Exercise requirements: Print all the data, keeping every line exactly as it is.

╭─ Material shown

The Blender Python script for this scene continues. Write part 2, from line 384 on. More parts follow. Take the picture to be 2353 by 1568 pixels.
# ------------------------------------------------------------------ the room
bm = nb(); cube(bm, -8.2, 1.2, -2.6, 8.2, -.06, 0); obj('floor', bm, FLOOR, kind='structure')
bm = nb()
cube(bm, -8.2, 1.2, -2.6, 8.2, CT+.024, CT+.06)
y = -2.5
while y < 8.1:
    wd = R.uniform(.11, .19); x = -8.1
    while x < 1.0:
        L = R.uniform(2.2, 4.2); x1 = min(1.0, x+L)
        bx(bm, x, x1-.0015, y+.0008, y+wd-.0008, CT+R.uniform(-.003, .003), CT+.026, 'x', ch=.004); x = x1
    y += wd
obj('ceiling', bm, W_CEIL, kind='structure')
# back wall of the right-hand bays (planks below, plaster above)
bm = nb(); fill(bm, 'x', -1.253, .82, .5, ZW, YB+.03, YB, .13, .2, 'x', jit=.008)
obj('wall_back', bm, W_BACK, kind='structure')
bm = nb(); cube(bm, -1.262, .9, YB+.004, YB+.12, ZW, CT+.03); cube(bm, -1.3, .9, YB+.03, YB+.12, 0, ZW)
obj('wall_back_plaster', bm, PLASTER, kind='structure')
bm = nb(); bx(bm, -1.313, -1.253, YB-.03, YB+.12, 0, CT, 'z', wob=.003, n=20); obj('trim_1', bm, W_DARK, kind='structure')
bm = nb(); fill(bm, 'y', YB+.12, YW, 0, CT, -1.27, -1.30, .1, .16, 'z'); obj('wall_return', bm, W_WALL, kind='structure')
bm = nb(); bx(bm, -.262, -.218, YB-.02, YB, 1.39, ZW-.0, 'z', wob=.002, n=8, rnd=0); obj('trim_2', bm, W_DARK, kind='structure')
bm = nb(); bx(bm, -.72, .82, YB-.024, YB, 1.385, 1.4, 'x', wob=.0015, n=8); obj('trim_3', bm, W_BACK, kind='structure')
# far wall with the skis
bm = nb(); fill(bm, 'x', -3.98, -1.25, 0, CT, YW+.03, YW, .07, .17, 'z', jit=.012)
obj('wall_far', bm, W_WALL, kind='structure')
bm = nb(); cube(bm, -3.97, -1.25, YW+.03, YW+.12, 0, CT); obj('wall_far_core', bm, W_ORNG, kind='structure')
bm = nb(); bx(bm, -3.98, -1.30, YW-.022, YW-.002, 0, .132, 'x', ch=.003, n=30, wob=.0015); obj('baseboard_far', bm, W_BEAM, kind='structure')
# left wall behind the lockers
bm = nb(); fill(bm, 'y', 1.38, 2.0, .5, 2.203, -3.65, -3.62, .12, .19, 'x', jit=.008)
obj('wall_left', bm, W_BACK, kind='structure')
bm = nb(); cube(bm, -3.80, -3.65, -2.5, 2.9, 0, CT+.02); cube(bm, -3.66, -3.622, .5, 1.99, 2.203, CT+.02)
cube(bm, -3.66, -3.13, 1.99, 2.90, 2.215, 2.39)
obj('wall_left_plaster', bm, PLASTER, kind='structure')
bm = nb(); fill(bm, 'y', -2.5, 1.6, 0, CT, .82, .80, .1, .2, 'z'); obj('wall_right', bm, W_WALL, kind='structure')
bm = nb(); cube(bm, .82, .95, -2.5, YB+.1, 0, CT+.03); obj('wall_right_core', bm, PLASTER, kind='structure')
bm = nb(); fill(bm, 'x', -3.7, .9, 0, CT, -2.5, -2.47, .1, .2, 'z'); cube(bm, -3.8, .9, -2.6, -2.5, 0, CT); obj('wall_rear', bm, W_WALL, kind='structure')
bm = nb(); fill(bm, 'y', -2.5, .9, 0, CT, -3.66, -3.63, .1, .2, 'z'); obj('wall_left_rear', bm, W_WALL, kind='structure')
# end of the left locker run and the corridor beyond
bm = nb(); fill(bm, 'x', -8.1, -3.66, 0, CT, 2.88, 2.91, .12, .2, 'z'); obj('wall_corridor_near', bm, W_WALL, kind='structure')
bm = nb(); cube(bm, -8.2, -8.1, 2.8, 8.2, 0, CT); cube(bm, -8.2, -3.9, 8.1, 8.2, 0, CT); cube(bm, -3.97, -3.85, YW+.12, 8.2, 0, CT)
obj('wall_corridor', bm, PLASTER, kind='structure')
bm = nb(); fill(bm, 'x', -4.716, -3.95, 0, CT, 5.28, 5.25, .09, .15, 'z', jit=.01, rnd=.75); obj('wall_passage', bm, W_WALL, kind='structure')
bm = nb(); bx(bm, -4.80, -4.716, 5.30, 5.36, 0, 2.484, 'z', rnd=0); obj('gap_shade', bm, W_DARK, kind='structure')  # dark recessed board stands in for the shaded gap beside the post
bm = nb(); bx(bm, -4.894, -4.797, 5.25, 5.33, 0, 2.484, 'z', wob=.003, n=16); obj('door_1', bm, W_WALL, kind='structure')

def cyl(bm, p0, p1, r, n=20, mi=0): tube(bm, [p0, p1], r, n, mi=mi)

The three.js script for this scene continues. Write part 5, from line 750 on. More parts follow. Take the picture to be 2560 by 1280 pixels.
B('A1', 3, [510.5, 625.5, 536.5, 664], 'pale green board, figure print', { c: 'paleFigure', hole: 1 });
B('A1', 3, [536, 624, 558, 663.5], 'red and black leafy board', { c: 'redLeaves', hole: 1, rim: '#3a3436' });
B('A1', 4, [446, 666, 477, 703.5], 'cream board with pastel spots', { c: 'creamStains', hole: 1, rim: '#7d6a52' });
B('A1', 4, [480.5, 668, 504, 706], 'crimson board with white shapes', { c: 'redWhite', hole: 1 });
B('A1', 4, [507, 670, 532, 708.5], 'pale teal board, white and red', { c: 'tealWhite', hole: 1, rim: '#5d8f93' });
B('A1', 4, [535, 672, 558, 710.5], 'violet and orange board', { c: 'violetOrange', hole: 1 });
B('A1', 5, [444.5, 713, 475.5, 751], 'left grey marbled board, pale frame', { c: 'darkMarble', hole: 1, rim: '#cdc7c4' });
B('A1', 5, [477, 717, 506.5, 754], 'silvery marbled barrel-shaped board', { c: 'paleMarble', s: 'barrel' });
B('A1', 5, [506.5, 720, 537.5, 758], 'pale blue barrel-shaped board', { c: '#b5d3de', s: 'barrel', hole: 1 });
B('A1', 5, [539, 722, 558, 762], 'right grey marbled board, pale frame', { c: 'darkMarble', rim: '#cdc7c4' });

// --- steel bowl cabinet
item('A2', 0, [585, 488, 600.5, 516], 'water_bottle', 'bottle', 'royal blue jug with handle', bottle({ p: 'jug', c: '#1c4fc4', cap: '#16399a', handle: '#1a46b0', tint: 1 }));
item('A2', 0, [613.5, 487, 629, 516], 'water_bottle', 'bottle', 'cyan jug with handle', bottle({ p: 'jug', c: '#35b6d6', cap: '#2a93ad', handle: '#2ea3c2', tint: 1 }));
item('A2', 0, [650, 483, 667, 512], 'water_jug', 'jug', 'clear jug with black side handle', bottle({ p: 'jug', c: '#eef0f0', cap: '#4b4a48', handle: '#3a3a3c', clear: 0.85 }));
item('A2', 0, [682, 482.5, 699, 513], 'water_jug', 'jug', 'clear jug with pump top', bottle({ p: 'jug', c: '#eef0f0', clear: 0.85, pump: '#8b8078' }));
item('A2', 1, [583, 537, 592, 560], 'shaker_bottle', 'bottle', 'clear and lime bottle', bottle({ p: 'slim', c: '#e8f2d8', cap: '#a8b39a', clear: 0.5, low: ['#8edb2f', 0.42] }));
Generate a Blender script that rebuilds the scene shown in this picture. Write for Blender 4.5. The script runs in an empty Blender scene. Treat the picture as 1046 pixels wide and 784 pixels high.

╰─

Answer for the task:
The Blender Python script for this scene continues. Write part 2, from line 384 on. More parts follow. Take the picture to be 2353 by 1568 pixels.
# ------------------------------------------------------------------ the room
bm = nb(); cube(bm, -8.2, 1.2, -2.6, 8.2, -.06, 0); obj('floor', bm, FLOOR, kind='structure')
bm = nb()
cube(bm, -8.2, 1.2, -2.6, 8.2, CT+.024, CT+.06)
y = -2.5
while y < 8.1:
    wd = R.uniform(.11, .19); x = -8.1
    while x < 1.0:
        L = R.uniform(2.2, 4.2); x1 = min(1.0, x+L)
        bx(bm, x, x1-.0015, y+.0008, y+wd-.0008, CT+R.uniform(-.003, .003), CT+.026, 'x', ch=.004); x = x1
    y += wd
obj('ceiling', bm, W_CEIL, kind='structure')
# back wall of the right-hand bays (planks below, plaster above)
bm = nb(); fill(bm, 'x', -1.253, .82, .5, ZW, YB+.03, YB, .13, .2, 'x', jit=.008)
obj('wall_back', bm, W_BACK, kind='structure')
bm = nb(); cube(bm, -1.262, .9, YB+.004, YB+.12, ZW, CT+.03); cube(bm, -1.3, .9, YB+.03, YB+.12, 0, ZW)
obj('wall_back_plaster', bm, PLASTER, kind='structure')
bm = nb(); bx(bm, -1.313, -1.253, YB-.03, YB+.12, 0, CT, 'z', wob=.003, n=20); obj('trim_1', bm, W_DARK, kind='structure')
bm = nb(); fill(bm, 'y', YB+.12, YW, 0, CT, -1.27, -1.30, .1, .16, 'z'); obj('wall_return', bm, W_WALL, kind='structure')
bm = nb(); bx(bm, -.262, -.218, YB-.02, YB, 1.39, ZW-.0, 'z', wob=.002, n=8, rnd=0); obj('trim_2', bm, W_DARK, kind='structure')
bm = nb(); bx(bm, -.72, .82, YB-.024, YB, 1.385, 1.4, 'x', wob=.0015, n=8); obj('trim_3', bm, W_BACK, kind='structure')
# far wall with the skis
bm = nb(); fill(bm, 'x', -3.98, -1.25, 0, CT, YW+.03, YW, .07, .17, 'z', jit=.012)
obj('wall_far', bm, W_WALL, kind='structure')
bm = nb(); cube(bm, -3.97, -1.25, YW+.03, YW+.12, 0, CT); obj('wall_far_core', bm, W_ORNG, kind='structure')
bm = nb(); bx(bm, -3.98, -1.30, YW-.022, YW-.002, 0, .132, 'x', ch=.003, n=30, wob=.0015); obj('baseboard_far', bm, W_BEAM, kind='structure')
# left wall behind the lockers
bm = nb(); fill(bm, 'y', 1.38, 2.0, .5, 2.203, -3.65, -3.62, .12, .19, 'x', jit=.008)
obj('wall_left', bm, W_BACK, kind='structure')
bm = nb(); cube(bm, -3.80, -3.65, -2.5, 2.9, 0, CT+.02); cube(bm, -3.66, -3.622, .5, 1.99, 2.203, CT+.02)
cube(bm, -3.66, -3.13, 1.99, 2.90, 2.215, 2.39)
obj('wall_left_plaster', bm, PLASTER, kind='structure')
bm = nb(); fill(bm, 'y', -2.5, 1.6, 0, CT, .82, .80, .1, .2, 'z'); obj('wall_right', bm, W_WALL, kind='structure')
bm = nb(); cube(bm, .82, .95, -2.5, YB+.1, 0, CT+.03); obj('wall_right_core', bm, PLASTER, kind='structure')
bm = nb(); fill(bm, 'x', -3.7, .9, 0, CT, -2.5, -2.47, .1, .2, 'z'); cube(bm, -3.8, .9, -2.6, -2.5, 0, CT); obj('wall_rear', bm, W_WALL, kind='structure')
bm = nb(); fill(bm, 'y', -2.5, .9, 0, CT, -3.66, -3.63, .1, .2, 'z'); obj('wall_left_rear', bm, W_WALL, kind='structure')
# end of the left locker run and the corridor beyond
bm = nb(); fill(bm, 'x', -8.1, -3.66, 0, CT, 2.88, 2.91, .12, .2, 'z'); obj('wall_corridor_near', bm, W_WALL, kind='structure')
bm = nb(); cube(bm, -8.2, -8.1, 2.8, 8.2, 0, CT); cube(bm, -8.2, -3.9, 8.1, 8.2, 0, CT); cube(bm, -3.97, -3.85, YW+.12, 8.2, 0, CT)
obj('wall_corridor', bm, PLASTER, kind='structure')
bm = nb(); fill(bm, 'x', -4.716, -3.95, 0, CT, 5.28, 5.25, .09, .15, 'z', jit=.01, rnd=.75); obj('wall_passage', bm, W_WALL, kind='structure')
bm = nb(); bx(bm, -4.80, -4.716, 5.30, 5.36, 0, 2.484, 'z', rnd=0); obj('gap_shade', bm, W_DARK, kind='structure')  # dark recessed board stands in for the shaded gap beside the post
bm = nb(); bx(bm, -4.894, -4.797, 5.25, 5.33, 0, 2.484, 'z', wob=.003, n=16); obj('door_1', bm, W_WALL, kind='structure')

def cyl(bm, p0, p1, r, n=20, mi=0): tube(bm, [p0, p1], r, n, mi=mi)

The three.js script for this scene continues. Write part 5, from line 750 on. More parts follow. Take the picture to be 2560 by 1280 pixels.
B('A1', 3, [510.5, 625.5, 536.5, 664], 'pale green board, figure print', { c: 'paleFigure', hole: 1 });
B('A1', 3, [536, 624, 558, 663.5], 'red and black leafy board', { c: 'redLeaves', hole: 1, rim: '#3a3436' });
B('A1', 4, [446, 666, 477, 703.5], 'cream board with pastel spots', { c: 'creamStains', hole: 1, rim: '#7d6a52' });
B('A1', 4, [480.5, 668, 504, 706], 'crimson board with white shapes', { c: 'redWhite', hole: 1 });
B('A1', 4, [507, 670, 532, 708.5], 'pale teal board, white and red', { c: 'tealWhite', hole: 1, rim: '#5d8f93' });
B('A1', 4, [535, 672, 558, 710.5], 'violet and orange board', { c: 'violetOrange', hole: 1 });
B('A1', 5, [444.5, 713, 475.5, 751], 'left grey marbled board, pale frame', { c: 'darkMarble', hole: 1, rim: '#cdc7c4' });
B('A1', 5, [477, 717, 506.5, 754], 'silvery marbled barrel-shaped board', { c: 'paleMarble', s: 'barrel' });
B('A1', 5, [506.5, 720, 537.5, 758], 'pale blue barrel-shaped board', { c: '#b5d3de', s: 'barrel', hole: 1 });
B('A1', 5, [539, 722, 558, 762], 'right grey marbled board, pale frame', { c: 'darkMarble', rim: '#cdc7c4' });

// --- steel bowl cabinet
item('A2', 0, [585, 488, 600.5, 516], 'water_bottle', 'bottle', 'royal blue jug with handle', bottle({ p: 'jug', c: '#1c4fc4', cap: '#16399a', handle: '#1a46b0', tint: 1 }));
item('A2', 0, [613.5, 487, 629, 516], 'water_bottle', 'bottle', 'cyan jug with handle', bottle({ p: 'jug', c: '#35b6d6', cap: '#2a93ad', handle: '#2ea3c2', tint: 1 }));
item('A2', 0, [650, 483, 667, 512], 'water_jug', 'jug', 'clear jug with black side handle', bottle({ p: 'jug', c: '#eef0f0', cap: '#4b4a48', handle: '#3a3a3c', clear: 0.85 }));
item('A2', 0, [682, 482.5, 699, 513], 'water_jug', 'jug', 'clear jug with pump top', bottle({ p: 'jug', c: '#eef0f0', clear: 0.85, pump: '#8b8078' }));
item('A2', 1, [583, 537, 592, 560], 'shaker_bottle', 'bottle', 'clear and lime bottle', bottle({ p: 'slim', c: '#e8f2d8', cap: '#a8b39a', clear: 0.5, low: ['#8edb2f', 0.42] }));
Generate a Blender script that rebuilds the scene shown in this picture. Write for Blender 4.5. The script runs in an empty Blender scene. Treat the picture as 1046 pixels wide and 784 pixels high.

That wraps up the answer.